> Problem description: Using the entries shown below, output the line containing "Write a Blender", the line containing "COL = S.collection", and every line between them, exactly. Pictures are omitted.

> Material provided:
▶
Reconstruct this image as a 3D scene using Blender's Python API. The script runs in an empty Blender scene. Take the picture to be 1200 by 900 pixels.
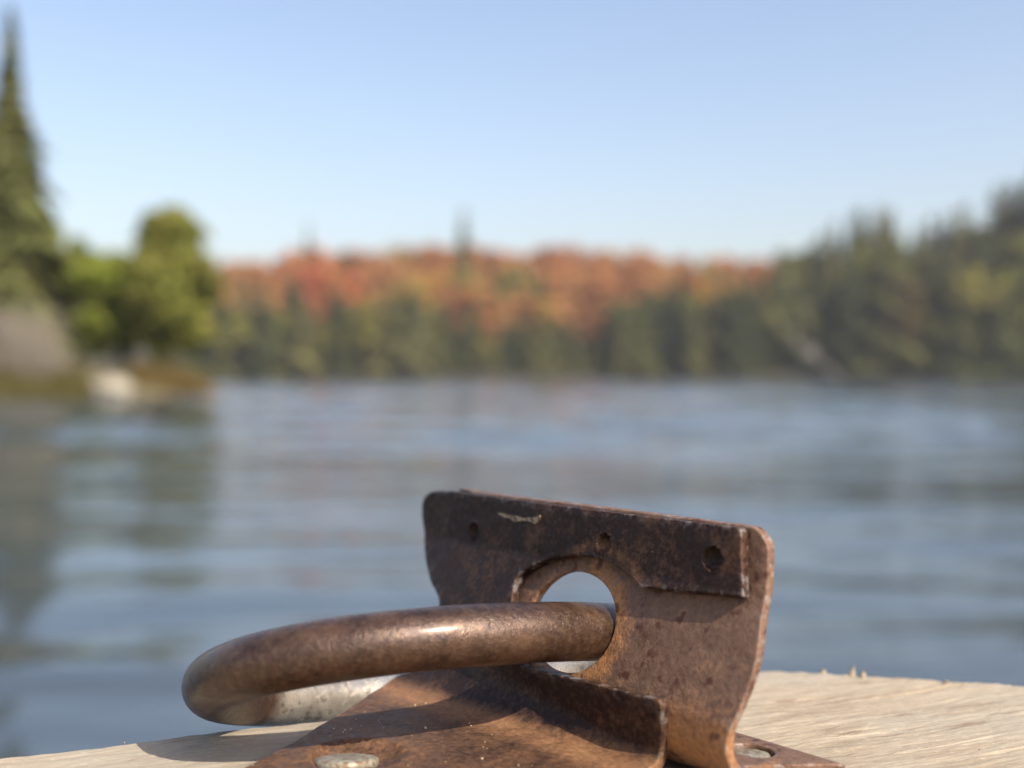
import bpy, bmesh, math, random
import numpy as np
from mathutils import Vector, Matrix, noise
C = bpy.context.scene
COL = C.collection
R_ = math.radians

# ------------------------------------------------------------------ camera, sky, sun, exposure
EYE = 0.62                       # lens height above the lake
FPX = 1300.0                     # focal length in photo pixels (photo 1200 wide)
cam_d = bpy.data.cameras.new('camera')
cam = bpy.data.objects.new('camera', cam_d); COL.objects.link(cam)
cam.location = (0, 0, EYE); cam.rotation_euler = (R_(90), 0, 0)
cam_d.sensor_width = 36; cam_d.lens = 36 * FPX / 1200; cam_d.shift_y = -10 / 1200
cam_d.clip_start = 0.004; cam_d.clip_end = 3000
cam_d.dof.use_dof = True; cam_d.dof.focus_distance = 0.0795; cam_d.dof.aperture_fstop = 22.5
C.camera = cam

SUN_DIR = Vector((0.535, -0.535, 0.655)).normalized()
ELEV = math.asin(SUN_DIR.z); AZ = math.atan2(SUN_DIR.x, SUN_DIR.y)
W = bpy.data.worlds.new('World'); C.world = W; W.use_nodes = True
nt = W.node_tree; nt.nodes.clear()
sky = nt.nodes.new('ShaderNodeTexSky'); sky.sky_type = 'NISHITA'; sky.sun_disc = False
sky.sun_elevation = ELEV; sky.sun_rotation = AZ
sky.altitude = 300; sky.air_density = 1.3; sky.dust_density = 3.0; sky.ozone_density = 1.0
bg = nt.nodes.new('ShaderNodeBackground'); bg.inputs['Strength'].default_value = 0.15
out = nt.nodes.new('ShaderNodeOutputWorld')
wb = nt.nodes.new('ShaderNodeMix'); wb.data_type = 'RGBA'; wb.blend_type = 'MULTIPLY'; wb.inputs[0].default_value = 1.0
wb.inputs[7].default_value = (1.03, 0.978, 1.02, 1)          # the camera's slightly magenta white balance, even over the whole sky
nt.links.new(sky.outputs[0], wb.inputs[6]); nt.links.new(wb.outputs[2], bg.inputs[0]); nt.links.new(bg.outputs[0], out.inputs[0])
sd = bpy.data.lights.new('sun', 'SUN'); sd.energy = 5.0; sd.angle = R_(0.53); sd.color = (1.0, 0.93, 0.82)
sun = bpy.data.objects.new('sun', sd); COL.objects.link(sun)
sun.rotation_euler = SUN_DIR.to_track_quat('Z', 'Y').to_euler(); sun.location = (0, 0, 50)
C.view_settings.view_transform = 'Standard'; C.view_settings.look = 'None'
C.view_settings.exposure = 0.47; C.view_settings.gamma = 1.0
C.render.engine = 'CYCLES'
C.cycles.use_denoising = True
C.cycles.max_bounces = 8; C.cycles.caustics_reflective = False; C.cycles.caustics_refractive = False
C.cycles.sample_clamp_indirect = 4.0
rnd = random.Random(7)
npr = np.random.default_rng(7)

# ------------------------------------------------------------------ small helpers
def tag(o, label=None, cat=None, group=None, kind=None):
    if label: o['label'] = label
    if cat: o['category'] = cat
    if group: o['group'] = group
    if kind: o['kind'] = kind
    return o

def link_mesh(name, me, mat=None, parent=None):
    o = bpy.data.objects.new(name, me); COL.objects.link(o)
    if mat: me.materials.append(mat)
    if parent: o.parent = parent
    return o

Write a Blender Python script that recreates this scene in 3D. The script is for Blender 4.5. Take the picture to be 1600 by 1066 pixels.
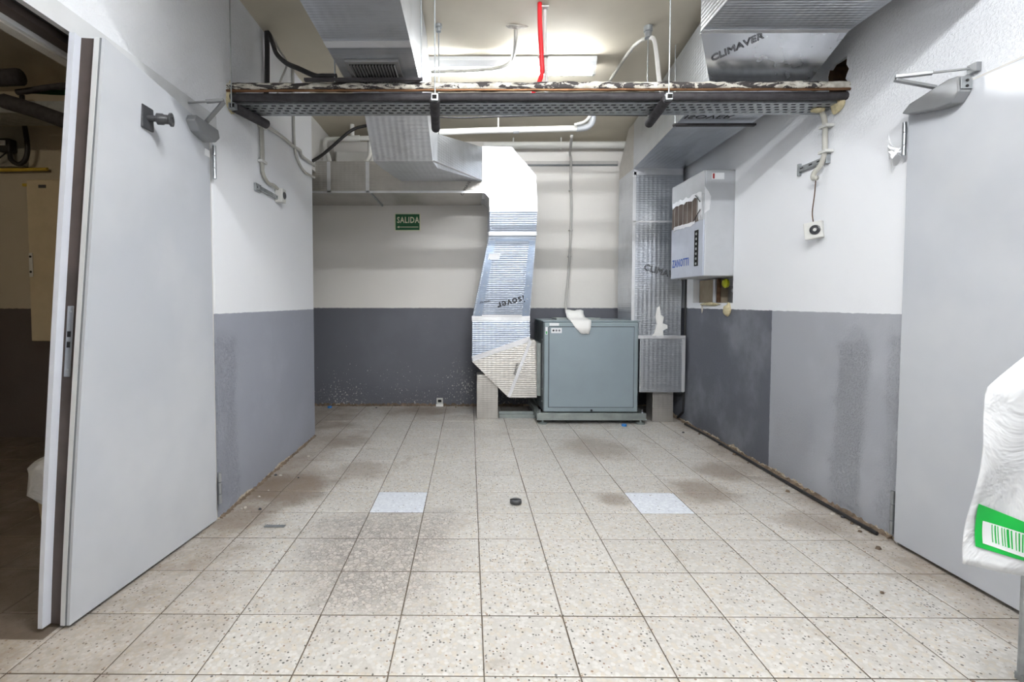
import bpy, math, random
import numpy as np
from mathutils import Vector, Matrix
random.seed(7)
for o in list(bpy.data.objects): bpy.data.objects.remove(o)
S = bpy.context.scene
COL = S.collection

# ------------------------------------------------------------------ camera
CAMZ = 1.16525
cam = bpy.data.cameras.new('camera'); camo = bpy.data.objects.new('camera', cam); COL.objects.link(camo)
cam.sensor_fit = 'HORIZONTAL'; cam.sensor_width = 36
cam.lens = 777.5146 / 1600 * 36
cam.shift_x = (800 - 727.443) / 1600
cam.shift_y = (502.073 - 533) / 1600
cam.clip_start = .05
_p, _r, _y = .0392747, .0004557, -.0076797
_fw = Vector((math.sin(_y)*math.cos(_p), math.cos(_y)*math.cos(_p), -math.sin(_p)))
_r0 = Vector((math.cos(_y), -math.sin(_y), 0)); _u0 = _r0.cross(_fw)
_rt = math.cos(_r)*_r0 + math.sin(_r)*_u0; _up = -math.sin(_r)*_r0 + math.cos(_r)*_u0
camo.matrix_world = Matrix(((_rt.x, _up.x, -_fw.x, 0), (_rt.y, _up.y, -_fw.y, 0), (_rt.z, _up.z, -_fw.z, CAMZ), (0, 0, 0, 1)))
S.camera = camo

# ------------------------------------------------------------------ world, exposure
w = bpy.data.worlds.new('world'); S.world = w; w.use_nodes = True
w.node_tree.nodes['Background'].inputs[0].default_value = (.9, .95, 1, 1)
w.node_tree.nodes['Background'].inputs[1].default_value = .3
S.view_settings.view_transform = 'Standard'; S.view_settings.look = 'None'
S.view_settings.gamma = 1; S.view_settings.use_curve_mapping = False
S.view_settings.exposure = 1.5
TUBE_STRENGTH = {'far': 42.0, 'mid': 195.0, 'near': 75.0, 'side': 42.0}  # near and side belong to added fill tubes
TUBE_COLOR = (.96, .98, 1, 1)

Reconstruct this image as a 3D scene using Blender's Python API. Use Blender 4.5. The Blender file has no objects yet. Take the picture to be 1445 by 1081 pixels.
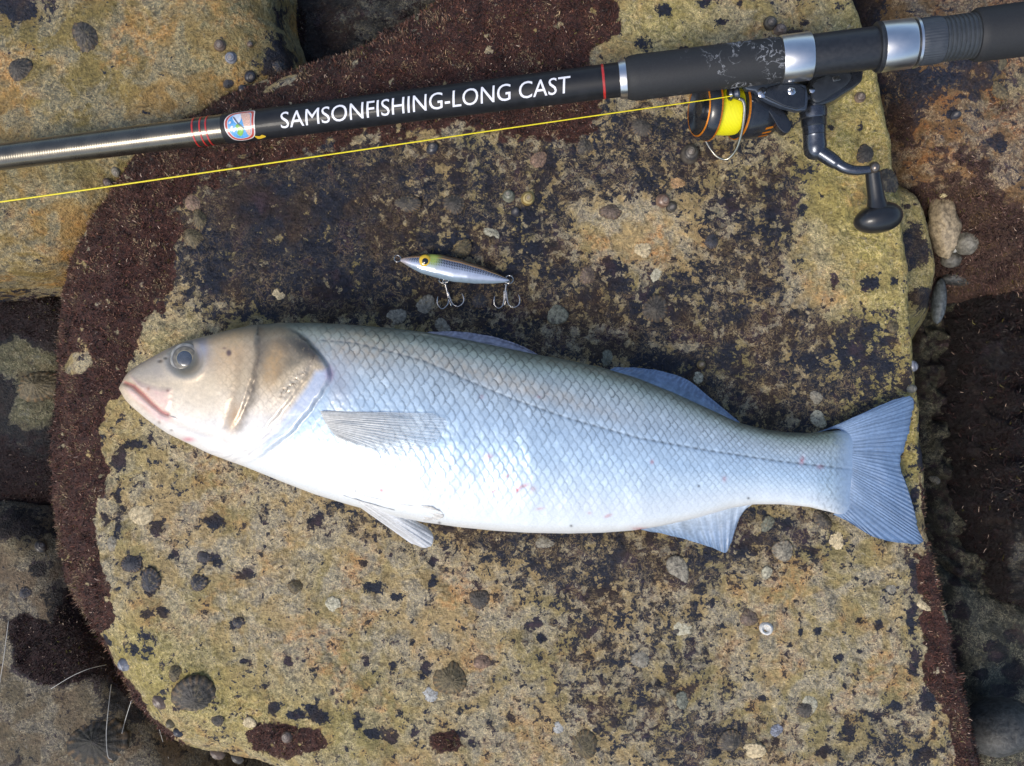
◀
> Written response:
Write a Blender Python script that recreates this scene in 3D. The script is for Blender 4.5. Take the picture to be 1600 by 1066 pixels.
import bpy, math, random
import numpy as np
from mathutils import Vector, Matrix
random.seed(7)
for o in list(bpy.data.objects): bpy.data.objects.remove(o)
S = bpy.context.scene
COL = S.collection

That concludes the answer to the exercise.